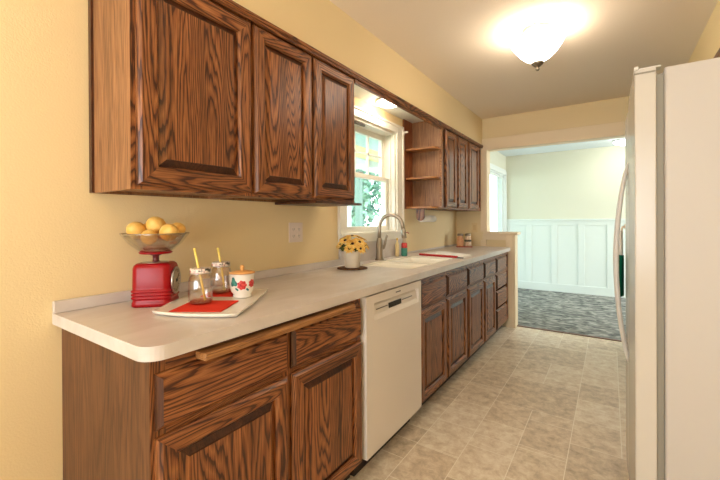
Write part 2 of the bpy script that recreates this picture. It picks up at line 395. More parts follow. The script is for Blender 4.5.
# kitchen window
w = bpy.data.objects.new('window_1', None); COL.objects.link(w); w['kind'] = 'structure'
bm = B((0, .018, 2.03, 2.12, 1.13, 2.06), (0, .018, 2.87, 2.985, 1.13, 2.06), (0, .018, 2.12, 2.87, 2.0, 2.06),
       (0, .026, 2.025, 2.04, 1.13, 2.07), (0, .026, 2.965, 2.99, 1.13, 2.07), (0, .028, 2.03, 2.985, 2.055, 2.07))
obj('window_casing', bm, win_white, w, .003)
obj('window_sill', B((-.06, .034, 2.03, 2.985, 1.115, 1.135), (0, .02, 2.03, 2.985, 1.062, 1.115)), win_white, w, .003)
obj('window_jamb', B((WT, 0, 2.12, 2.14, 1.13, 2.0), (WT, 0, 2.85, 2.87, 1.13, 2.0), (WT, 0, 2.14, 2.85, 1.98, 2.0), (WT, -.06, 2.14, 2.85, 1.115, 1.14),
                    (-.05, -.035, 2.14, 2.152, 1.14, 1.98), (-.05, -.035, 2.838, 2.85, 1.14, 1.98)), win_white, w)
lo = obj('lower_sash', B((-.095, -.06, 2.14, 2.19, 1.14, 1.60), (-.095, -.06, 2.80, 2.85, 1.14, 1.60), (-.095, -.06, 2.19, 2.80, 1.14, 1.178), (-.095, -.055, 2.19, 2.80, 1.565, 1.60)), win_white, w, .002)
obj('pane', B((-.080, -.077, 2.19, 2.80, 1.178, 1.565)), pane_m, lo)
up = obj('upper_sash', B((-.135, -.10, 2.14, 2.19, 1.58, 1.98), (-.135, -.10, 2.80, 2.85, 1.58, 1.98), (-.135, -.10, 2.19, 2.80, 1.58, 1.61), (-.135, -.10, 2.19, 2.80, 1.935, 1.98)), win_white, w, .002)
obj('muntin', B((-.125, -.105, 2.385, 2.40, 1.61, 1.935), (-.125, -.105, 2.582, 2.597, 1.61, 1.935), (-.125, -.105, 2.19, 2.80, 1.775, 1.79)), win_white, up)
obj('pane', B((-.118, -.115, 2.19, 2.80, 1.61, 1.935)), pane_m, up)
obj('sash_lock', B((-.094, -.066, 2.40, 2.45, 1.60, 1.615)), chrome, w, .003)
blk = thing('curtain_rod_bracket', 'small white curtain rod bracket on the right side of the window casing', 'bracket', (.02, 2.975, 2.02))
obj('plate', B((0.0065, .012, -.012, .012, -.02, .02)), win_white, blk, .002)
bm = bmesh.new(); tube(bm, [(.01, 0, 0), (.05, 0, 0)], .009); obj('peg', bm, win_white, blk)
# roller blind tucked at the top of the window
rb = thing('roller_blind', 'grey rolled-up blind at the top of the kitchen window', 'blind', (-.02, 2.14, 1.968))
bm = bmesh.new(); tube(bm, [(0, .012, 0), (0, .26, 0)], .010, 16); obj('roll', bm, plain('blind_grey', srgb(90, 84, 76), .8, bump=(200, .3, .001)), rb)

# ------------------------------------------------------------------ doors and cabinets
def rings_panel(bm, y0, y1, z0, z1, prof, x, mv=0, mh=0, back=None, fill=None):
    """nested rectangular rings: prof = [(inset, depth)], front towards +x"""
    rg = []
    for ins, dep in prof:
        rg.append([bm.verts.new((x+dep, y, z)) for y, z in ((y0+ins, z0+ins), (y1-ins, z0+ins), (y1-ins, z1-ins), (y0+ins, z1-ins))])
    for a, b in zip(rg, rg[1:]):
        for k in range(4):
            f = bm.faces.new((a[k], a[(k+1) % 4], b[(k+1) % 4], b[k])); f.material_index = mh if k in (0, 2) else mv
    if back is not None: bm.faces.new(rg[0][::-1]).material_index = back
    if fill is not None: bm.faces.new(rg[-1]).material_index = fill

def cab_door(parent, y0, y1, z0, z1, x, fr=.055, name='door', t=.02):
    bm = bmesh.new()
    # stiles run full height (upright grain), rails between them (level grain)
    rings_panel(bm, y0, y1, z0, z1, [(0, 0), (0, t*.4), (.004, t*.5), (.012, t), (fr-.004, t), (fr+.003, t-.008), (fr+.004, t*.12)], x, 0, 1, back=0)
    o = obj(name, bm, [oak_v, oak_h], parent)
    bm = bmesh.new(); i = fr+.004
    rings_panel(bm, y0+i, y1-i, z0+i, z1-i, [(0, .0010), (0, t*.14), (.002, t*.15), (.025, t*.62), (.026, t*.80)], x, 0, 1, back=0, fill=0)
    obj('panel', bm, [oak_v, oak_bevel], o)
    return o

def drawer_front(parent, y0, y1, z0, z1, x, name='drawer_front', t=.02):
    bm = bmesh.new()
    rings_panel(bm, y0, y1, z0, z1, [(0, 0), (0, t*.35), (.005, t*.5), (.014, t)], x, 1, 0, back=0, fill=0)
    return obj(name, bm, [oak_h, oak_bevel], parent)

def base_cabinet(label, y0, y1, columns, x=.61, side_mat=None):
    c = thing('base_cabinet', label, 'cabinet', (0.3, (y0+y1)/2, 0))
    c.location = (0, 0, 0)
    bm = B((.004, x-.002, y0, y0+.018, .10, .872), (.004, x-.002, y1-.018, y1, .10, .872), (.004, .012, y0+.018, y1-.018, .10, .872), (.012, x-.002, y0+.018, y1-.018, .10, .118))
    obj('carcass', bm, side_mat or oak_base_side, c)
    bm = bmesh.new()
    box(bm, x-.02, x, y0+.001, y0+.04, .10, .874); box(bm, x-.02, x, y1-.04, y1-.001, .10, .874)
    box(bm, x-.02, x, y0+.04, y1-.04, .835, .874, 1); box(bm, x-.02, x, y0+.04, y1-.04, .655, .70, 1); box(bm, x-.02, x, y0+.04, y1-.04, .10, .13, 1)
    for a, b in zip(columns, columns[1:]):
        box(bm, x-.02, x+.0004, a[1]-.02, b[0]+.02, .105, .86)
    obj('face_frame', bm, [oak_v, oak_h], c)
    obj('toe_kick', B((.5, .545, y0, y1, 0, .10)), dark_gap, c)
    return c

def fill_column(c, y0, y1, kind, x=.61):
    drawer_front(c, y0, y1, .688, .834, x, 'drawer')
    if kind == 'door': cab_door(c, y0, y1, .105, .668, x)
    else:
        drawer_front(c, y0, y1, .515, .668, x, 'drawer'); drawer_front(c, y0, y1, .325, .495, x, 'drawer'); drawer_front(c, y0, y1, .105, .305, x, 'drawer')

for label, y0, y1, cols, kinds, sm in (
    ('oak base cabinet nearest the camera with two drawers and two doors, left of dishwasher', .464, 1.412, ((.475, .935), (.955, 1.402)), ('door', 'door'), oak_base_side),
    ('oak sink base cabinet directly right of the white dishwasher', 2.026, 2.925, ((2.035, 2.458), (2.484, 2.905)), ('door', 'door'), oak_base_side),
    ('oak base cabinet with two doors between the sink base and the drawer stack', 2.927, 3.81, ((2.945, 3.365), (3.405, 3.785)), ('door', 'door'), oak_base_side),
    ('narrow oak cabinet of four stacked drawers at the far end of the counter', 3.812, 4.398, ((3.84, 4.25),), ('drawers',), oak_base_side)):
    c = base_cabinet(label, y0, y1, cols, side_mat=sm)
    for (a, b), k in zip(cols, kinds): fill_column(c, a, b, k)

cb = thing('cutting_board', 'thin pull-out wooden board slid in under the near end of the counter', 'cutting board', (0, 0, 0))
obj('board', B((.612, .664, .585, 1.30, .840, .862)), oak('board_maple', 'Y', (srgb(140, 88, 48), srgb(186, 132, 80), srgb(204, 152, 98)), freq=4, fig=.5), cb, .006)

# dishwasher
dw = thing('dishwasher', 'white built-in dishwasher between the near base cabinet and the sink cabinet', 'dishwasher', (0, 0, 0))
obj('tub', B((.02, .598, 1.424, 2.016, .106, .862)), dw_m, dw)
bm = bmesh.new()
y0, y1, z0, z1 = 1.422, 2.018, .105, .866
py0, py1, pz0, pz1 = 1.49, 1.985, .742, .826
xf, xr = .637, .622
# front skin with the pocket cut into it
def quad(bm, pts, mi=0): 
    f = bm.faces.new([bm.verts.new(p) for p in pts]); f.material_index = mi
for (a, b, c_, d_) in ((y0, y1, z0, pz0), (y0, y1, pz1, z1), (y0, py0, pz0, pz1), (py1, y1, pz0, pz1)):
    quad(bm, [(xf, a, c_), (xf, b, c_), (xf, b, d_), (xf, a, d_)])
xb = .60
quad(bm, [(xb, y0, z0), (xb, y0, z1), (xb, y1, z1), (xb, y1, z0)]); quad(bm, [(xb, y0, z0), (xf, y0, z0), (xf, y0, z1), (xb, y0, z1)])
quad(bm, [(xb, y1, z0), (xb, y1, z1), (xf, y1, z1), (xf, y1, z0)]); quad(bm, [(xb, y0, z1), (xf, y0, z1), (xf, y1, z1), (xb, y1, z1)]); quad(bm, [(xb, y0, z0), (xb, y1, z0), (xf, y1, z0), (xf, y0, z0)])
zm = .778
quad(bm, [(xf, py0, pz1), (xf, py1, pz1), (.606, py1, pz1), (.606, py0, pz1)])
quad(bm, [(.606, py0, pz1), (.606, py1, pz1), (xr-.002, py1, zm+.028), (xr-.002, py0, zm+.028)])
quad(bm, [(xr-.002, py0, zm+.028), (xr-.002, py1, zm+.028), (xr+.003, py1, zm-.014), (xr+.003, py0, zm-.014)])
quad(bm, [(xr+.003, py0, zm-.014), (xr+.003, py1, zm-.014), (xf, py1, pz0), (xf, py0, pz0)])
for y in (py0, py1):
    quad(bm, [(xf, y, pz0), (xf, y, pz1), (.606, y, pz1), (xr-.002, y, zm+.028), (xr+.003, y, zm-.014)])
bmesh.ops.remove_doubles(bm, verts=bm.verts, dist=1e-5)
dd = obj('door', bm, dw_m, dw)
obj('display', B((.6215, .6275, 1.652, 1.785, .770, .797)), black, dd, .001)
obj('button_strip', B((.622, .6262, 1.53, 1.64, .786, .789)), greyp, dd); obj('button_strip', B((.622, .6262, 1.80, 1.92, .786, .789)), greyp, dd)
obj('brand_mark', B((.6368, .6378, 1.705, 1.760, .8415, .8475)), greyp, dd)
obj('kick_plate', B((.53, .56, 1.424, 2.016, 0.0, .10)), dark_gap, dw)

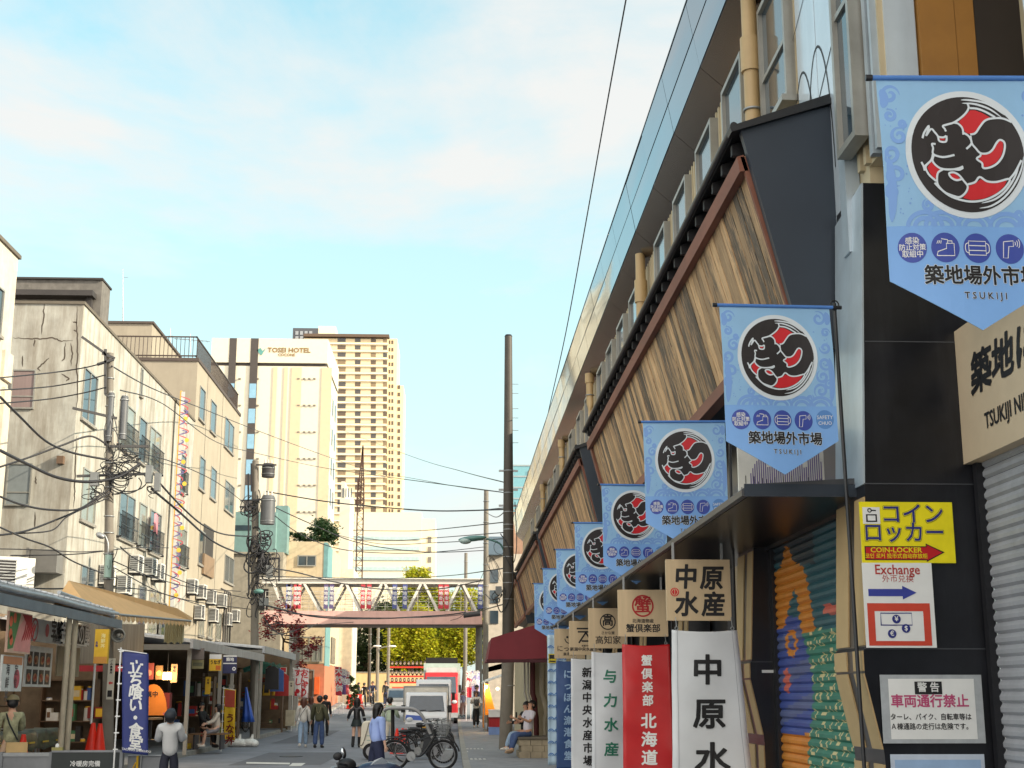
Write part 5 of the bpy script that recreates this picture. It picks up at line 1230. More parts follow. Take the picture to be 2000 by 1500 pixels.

Set exercise: Among these entries, how many lines include the string "script"? Reply with the number by itself.

Finished exercise: 2